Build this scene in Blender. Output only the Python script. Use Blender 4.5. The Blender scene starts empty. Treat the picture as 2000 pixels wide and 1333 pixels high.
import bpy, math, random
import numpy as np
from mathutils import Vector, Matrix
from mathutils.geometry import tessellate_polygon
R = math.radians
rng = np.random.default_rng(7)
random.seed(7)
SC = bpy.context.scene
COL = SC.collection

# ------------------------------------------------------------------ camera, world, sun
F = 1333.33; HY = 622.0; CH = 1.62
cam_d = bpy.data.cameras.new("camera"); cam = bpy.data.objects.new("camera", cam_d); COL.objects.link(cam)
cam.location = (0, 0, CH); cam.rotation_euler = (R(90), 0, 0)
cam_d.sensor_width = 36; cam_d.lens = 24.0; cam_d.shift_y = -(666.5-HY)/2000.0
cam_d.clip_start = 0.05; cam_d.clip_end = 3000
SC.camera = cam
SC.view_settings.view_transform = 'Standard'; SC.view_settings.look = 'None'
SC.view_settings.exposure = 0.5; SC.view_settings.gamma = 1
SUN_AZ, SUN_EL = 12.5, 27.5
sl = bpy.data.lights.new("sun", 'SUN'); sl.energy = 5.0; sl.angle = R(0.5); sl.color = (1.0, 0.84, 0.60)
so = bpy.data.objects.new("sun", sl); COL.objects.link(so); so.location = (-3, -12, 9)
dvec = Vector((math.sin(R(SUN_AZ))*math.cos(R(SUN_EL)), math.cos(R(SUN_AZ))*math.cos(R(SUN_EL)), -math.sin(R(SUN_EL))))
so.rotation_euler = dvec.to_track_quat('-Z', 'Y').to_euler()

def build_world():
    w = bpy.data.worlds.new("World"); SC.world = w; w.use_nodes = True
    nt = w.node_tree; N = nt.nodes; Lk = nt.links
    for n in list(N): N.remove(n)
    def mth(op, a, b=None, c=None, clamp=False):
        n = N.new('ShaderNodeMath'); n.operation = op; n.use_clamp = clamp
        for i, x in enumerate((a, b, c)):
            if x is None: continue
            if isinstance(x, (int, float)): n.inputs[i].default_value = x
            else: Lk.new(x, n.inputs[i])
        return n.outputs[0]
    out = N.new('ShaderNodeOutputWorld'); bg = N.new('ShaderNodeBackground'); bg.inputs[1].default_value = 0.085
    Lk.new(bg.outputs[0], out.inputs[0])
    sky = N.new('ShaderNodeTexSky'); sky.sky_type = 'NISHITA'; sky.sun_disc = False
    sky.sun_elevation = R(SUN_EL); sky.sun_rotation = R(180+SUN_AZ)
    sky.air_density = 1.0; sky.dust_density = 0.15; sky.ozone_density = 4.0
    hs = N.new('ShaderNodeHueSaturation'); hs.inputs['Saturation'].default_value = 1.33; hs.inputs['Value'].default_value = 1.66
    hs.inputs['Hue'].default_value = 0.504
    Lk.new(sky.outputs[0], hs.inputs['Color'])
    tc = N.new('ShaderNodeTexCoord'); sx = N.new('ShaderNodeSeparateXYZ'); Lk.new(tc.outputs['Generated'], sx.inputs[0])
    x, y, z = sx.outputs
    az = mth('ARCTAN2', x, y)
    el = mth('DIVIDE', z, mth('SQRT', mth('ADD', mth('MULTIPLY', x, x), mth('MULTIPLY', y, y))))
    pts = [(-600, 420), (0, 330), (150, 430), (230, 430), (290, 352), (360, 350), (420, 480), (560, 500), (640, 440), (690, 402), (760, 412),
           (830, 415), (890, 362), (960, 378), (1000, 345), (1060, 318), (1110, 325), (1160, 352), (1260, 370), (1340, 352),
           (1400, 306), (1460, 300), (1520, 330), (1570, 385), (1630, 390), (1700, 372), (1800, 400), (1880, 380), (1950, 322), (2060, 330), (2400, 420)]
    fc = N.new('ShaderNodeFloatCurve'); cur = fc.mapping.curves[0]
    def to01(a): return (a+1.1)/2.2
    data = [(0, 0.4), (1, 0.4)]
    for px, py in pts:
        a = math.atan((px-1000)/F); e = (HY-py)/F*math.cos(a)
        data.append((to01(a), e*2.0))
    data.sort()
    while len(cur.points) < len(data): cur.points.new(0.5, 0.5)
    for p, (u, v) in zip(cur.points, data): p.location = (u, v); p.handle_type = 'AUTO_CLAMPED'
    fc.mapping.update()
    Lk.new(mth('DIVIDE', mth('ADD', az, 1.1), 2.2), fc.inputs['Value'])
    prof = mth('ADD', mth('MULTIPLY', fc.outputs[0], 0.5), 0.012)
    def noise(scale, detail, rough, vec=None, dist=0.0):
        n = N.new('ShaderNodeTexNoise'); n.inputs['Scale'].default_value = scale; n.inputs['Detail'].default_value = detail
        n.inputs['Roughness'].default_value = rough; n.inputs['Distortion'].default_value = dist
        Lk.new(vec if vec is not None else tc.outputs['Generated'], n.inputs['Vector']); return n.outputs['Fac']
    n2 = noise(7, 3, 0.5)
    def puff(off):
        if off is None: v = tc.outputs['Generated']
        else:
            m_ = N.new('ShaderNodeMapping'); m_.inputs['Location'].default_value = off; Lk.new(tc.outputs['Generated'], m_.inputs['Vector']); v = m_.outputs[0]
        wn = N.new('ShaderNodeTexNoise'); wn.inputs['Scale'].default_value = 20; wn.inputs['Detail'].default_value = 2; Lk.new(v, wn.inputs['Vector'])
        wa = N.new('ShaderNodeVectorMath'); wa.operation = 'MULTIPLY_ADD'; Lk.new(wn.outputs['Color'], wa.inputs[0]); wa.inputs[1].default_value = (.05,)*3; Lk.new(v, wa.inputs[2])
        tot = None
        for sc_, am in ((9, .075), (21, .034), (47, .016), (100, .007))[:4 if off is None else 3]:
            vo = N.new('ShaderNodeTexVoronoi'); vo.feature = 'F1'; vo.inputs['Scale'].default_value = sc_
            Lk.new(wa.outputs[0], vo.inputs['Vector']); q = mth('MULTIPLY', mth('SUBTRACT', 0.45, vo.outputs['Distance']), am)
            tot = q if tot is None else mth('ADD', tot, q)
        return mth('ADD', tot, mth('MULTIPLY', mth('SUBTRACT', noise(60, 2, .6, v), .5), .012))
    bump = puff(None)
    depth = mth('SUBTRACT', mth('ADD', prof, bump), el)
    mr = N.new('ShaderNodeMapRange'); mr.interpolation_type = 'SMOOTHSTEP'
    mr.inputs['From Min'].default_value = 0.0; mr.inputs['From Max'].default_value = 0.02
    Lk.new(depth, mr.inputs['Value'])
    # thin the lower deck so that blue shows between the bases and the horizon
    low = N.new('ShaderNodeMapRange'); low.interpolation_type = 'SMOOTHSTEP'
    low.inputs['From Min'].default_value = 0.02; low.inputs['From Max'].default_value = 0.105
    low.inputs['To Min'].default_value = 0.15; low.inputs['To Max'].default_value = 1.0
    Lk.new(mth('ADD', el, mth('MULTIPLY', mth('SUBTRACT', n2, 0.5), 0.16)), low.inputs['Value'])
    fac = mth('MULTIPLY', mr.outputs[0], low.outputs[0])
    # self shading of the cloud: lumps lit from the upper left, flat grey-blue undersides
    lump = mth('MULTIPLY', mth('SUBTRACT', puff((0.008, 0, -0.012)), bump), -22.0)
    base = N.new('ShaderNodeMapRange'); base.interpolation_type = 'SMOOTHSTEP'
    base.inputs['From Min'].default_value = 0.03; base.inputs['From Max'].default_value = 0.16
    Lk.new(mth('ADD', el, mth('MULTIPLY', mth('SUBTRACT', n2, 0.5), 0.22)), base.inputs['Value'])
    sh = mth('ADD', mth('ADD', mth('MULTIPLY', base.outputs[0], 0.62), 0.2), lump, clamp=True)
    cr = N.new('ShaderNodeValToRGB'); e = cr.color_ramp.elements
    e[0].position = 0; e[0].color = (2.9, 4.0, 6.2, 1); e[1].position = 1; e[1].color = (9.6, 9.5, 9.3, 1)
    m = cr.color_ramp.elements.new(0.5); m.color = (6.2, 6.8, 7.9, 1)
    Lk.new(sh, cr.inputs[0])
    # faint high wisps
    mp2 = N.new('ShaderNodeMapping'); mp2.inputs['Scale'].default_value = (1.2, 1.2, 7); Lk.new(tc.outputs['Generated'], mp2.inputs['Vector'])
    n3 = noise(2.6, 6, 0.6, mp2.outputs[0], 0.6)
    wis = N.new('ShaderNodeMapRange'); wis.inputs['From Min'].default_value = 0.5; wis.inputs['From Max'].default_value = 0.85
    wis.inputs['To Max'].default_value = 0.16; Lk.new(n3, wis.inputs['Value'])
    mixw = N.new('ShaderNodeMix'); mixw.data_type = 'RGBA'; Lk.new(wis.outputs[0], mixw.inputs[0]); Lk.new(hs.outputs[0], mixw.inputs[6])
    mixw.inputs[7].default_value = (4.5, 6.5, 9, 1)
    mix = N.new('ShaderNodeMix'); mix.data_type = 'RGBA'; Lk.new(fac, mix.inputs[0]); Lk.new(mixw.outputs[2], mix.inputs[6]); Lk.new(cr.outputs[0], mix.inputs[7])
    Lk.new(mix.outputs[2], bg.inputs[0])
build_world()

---

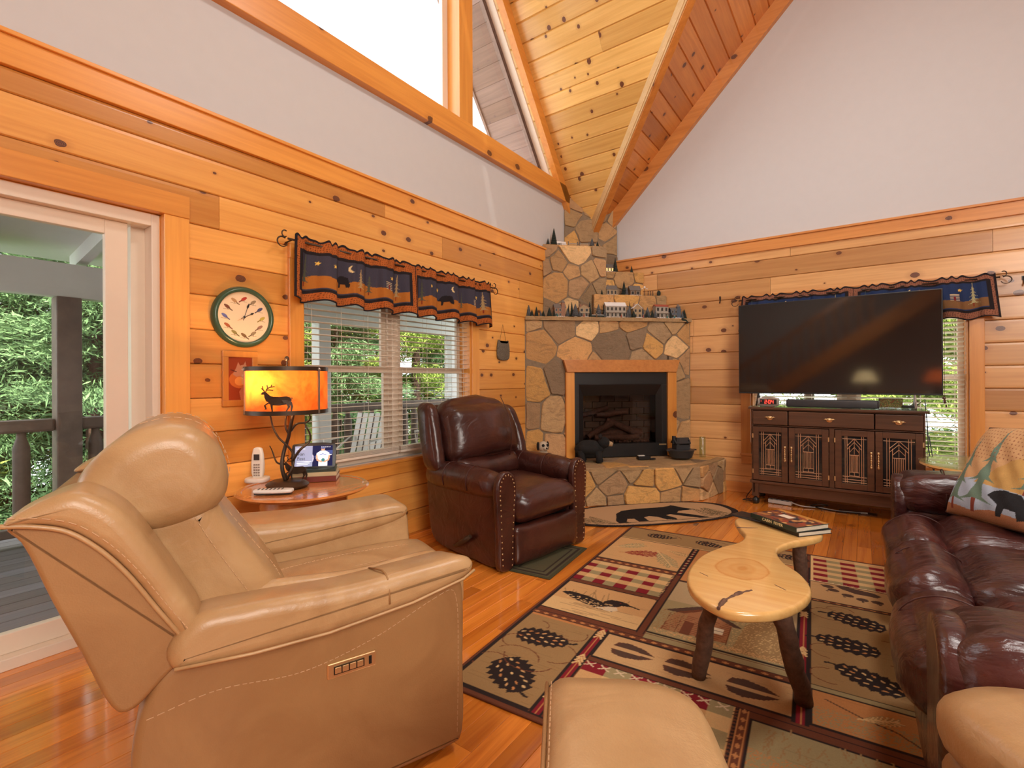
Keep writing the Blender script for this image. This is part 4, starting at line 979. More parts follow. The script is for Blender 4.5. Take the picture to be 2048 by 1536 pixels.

▶ _What you need to do_
Copy every line of the material in which the word "picture" occurs.

▶ _Task result_
Build this scene in Blender. Output only the Python script. Use Blender 4.5. The Blender scene starts empty. Treat the picture as 2000 pixels wide and 1333 pixels high.
Keep writing the Blender script for this image. This is part 4, starting at line 979. More parts follow. The script is for Blender 4.5. Take the picture to be 2048 by 1536 pixels.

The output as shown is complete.